The Fourth Moment of the Normal SABR Model
I was wondering if I could use the SABR moments to calibrate a model to SABR parameters directly. It turns out that the SABR moments have relatively simple expressions when \(\beta=0\), that is, for the normal SABR model (with no absorption). This is for the pure SABR stochatic volatility model, not the Hagan approximation. For the Hagan approximation, we would need to use the replication by vanilla options to compute the moments.
I first saw a simple derivation of the fourth moment in Xavier Charvet and Yann Ticot 2011 paper Pricing with a smile: an approach using Normal Inverse Gaussian distributions with a SABR-like parameterisation. I discovered a more recent (2013) paper from Lorella Fatone et al. The use of statistical tests to calibrate the normal SABR model with simple formulae for the third and fourth moments (sci-hub.nu is your friend to read this). I had actually derived the third moment myself previously, based on the straighforward approach from Xavier Charvet, which consists merely in applying the Ito-Doeblin formula several times. Funnily, Xavier Charvet and Yann Ticot make it Irish, by calling it the Ito-Dublin formula.
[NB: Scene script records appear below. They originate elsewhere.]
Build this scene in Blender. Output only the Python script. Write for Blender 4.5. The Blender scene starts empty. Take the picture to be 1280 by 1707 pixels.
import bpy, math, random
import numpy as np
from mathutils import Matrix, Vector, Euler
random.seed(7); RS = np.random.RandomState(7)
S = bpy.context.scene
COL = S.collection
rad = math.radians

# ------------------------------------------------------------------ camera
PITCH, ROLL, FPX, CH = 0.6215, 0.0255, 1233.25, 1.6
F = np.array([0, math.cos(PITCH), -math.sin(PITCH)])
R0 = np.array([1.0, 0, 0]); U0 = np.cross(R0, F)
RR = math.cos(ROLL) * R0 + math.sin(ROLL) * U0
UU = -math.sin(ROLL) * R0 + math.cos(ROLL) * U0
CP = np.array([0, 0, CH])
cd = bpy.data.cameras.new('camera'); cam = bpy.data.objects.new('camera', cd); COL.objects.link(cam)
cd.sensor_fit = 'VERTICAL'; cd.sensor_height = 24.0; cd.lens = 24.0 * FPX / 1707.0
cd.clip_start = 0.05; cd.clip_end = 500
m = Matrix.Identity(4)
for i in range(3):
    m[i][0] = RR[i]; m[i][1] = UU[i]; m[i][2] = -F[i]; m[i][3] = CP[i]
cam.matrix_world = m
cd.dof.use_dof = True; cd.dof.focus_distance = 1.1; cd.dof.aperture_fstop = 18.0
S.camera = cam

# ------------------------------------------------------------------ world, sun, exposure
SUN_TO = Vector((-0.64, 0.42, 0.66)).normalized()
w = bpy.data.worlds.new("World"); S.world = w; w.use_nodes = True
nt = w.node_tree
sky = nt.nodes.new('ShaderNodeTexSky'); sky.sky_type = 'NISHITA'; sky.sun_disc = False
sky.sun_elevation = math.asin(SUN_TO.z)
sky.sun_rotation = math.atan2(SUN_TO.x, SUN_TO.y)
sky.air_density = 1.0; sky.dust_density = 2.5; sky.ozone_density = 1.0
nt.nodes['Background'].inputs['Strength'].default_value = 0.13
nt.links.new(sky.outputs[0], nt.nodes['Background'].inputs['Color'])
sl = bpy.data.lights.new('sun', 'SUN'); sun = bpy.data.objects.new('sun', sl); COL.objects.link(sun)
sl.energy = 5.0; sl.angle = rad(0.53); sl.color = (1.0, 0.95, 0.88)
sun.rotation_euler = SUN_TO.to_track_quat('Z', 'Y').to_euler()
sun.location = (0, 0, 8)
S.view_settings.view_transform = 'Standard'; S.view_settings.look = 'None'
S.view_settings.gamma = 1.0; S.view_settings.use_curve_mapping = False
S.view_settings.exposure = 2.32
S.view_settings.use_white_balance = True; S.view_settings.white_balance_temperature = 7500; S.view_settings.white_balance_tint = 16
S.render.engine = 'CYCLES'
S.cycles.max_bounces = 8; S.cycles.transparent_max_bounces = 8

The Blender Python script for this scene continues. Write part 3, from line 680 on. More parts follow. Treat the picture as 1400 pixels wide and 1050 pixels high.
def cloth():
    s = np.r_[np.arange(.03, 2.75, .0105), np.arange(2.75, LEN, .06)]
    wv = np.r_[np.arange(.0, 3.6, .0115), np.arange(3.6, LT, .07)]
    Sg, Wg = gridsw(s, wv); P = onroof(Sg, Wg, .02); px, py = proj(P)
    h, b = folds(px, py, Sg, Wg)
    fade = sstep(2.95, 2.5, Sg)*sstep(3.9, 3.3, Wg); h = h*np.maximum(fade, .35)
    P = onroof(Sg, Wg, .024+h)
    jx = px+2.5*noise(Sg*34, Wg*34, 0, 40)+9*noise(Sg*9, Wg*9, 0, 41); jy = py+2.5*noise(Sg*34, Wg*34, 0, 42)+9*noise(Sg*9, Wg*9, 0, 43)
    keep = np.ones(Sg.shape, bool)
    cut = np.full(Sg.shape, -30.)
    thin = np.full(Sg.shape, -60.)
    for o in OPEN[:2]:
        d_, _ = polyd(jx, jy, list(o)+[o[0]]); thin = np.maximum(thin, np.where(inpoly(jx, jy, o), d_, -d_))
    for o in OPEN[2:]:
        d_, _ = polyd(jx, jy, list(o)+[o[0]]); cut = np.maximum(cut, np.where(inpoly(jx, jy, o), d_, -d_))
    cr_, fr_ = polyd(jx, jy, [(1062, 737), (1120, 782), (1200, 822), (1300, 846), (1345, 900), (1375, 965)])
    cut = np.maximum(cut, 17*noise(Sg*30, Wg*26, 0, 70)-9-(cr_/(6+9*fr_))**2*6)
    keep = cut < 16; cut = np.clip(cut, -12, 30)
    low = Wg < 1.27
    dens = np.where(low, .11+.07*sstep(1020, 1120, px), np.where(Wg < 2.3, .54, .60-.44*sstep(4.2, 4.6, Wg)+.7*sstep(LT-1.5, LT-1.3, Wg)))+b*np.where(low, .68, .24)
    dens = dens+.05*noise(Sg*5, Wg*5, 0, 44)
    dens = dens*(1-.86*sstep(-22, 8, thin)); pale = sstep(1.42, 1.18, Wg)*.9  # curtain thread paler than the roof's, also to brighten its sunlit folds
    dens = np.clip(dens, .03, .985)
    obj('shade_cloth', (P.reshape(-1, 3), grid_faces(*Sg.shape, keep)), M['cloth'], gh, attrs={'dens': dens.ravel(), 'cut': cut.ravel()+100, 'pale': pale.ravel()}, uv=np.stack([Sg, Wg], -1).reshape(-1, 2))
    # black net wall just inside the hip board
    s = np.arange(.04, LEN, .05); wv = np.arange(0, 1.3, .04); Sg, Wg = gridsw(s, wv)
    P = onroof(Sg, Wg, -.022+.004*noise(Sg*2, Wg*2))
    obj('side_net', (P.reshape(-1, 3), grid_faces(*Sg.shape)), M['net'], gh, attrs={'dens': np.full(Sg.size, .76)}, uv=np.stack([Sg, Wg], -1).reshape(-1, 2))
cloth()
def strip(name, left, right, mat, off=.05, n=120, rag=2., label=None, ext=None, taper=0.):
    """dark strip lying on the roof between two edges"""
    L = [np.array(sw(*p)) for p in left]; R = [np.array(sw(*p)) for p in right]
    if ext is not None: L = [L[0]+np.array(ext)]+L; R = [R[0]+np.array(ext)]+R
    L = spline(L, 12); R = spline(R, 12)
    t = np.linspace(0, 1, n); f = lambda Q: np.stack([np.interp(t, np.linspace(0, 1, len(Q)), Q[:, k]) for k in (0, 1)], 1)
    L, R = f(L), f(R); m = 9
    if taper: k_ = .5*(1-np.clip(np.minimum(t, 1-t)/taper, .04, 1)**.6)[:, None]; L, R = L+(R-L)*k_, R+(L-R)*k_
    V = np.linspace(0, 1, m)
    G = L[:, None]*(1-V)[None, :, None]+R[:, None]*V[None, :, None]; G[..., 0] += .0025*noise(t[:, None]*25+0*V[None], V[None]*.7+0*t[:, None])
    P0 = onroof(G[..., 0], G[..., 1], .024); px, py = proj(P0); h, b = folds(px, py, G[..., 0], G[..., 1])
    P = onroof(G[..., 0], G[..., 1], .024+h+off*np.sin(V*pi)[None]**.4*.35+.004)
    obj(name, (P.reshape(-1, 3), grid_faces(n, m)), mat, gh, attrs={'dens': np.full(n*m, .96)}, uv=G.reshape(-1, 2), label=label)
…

Now the two papers lead to a different formula for the fourth moment. I did not have the courage to find out where exactly was the mistake of Lorella Fatone et al., as their paper is much more abstract, and follow a somewhat convoluted path to derive the formula. But I could not find a mistake in Xavier Charvet and Yann Ticot paper. They don’t directly give the fourth moment, but it is trivial to derive the centered fourth moment from their formulae. By centered, I mean the fourth moment of the process \(F(t)-F(0)\) where \(F(0)\) is the initial forward price.
$$ \frac{A}{\nu^2}\left(e^{6\nu^2 t}-1\right)+2\frac{B}{\nu^2}\left(e^{3\nu^2 t}-1\right)+6\frac{C}{\nu^2}\left(e^{\nu^2 t}-1\right) $$ with $$ A = \frac{\alpha^4 (1+ 4\rho^2)}{5 \nu^2},,$$ $$ B = -\frac{2 \rho^2 \alpha^4}{\nu^2},,$$ $$ C = - A - B ,.$$
Fatone et al. includes a factor \(\frac{1}{3}\) in front of \(\rho^2\), which I believe is a mistake. There is however no error in their third moment.
Unfortunately, my quick mapping idea does not appear to work so well for long maturities.